[EXERCISE OBJECTIVE]:
Take the records below and print them verbatim up to and including the line that carries "20), 0.6), kb)".

[RECORD EXCERPTS]:
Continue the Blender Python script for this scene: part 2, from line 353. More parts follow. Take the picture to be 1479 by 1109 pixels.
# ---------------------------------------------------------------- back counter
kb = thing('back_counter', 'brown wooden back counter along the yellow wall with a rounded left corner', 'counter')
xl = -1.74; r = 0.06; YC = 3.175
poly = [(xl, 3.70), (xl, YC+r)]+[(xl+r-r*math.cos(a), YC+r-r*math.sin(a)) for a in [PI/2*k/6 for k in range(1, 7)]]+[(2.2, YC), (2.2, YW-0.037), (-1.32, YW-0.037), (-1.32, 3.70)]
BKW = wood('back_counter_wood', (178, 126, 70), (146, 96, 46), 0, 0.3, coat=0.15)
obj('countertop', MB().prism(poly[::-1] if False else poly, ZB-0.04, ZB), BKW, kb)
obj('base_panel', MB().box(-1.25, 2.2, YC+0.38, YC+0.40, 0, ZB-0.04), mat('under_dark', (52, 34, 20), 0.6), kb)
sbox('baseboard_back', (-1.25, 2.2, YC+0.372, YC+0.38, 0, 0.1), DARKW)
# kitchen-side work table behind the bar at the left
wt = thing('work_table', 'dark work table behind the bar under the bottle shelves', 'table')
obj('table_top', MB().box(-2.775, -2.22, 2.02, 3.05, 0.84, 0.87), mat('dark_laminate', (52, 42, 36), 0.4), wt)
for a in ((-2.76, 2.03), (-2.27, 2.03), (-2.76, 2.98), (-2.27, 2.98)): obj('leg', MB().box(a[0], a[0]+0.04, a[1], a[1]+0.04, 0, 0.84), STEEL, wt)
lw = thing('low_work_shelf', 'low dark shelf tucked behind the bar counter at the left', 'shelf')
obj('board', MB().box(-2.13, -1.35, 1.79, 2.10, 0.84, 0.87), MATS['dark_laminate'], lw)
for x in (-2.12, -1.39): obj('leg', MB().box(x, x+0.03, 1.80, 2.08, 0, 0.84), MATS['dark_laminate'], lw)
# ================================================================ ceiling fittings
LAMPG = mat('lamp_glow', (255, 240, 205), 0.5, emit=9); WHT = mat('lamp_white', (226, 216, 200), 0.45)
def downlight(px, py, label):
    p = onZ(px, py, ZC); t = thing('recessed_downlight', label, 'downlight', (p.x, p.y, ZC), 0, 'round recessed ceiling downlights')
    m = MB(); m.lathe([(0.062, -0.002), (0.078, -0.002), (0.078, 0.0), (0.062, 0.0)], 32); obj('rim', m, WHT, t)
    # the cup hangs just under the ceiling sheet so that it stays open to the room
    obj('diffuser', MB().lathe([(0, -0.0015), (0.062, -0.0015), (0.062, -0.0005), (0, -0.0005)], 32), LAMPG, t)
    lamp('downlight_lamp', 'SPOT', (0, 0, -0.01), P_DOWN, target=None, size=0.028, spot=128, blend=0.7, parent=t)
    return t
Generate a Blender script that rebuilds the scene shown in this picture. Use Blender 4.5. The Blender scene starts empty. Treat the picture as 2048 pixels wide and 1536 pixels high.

[THE REPLY]:
Continue the Blender Python script for this scene: part 2, from line 353. More parts follow. Take the picture to be 1479 by 1109 pixels.
# ---------------------------------------------------------------- back counter
kb = thing('back_counter', 'brown wooden back counter along the yellow wall with a rounded left corner', 'counter')
xl = -1.74; r = 0.06; YC = 3.175
poly = [(xl, 3.70), (xl, YC+r)]+[(xl+r-r*math.cos(a), YC+r-r*math.sin(a)) for a in [PI/2*k/6 for k in range(1, 7)]]+[(2.2, YC), (2.2, YW-0.037), (-1.32, YW-0.037), (-1.32, 3.70)]
BKW = wood('back_counter_wood', (178, 126, 70), (146, 96, 46), 0, 0.3, coat=0.15)
obj('countertop', MB().prism(poly[::-1] if False else poly, ZB-0.04, ZB), BKW, kb)
obj('base_panel', MB().box(-1.25, 2.2, YC+0.38, YC+0.40, 0, ZB-0.04), mat('under_dark', (52, 34, 20), 0.6), kb)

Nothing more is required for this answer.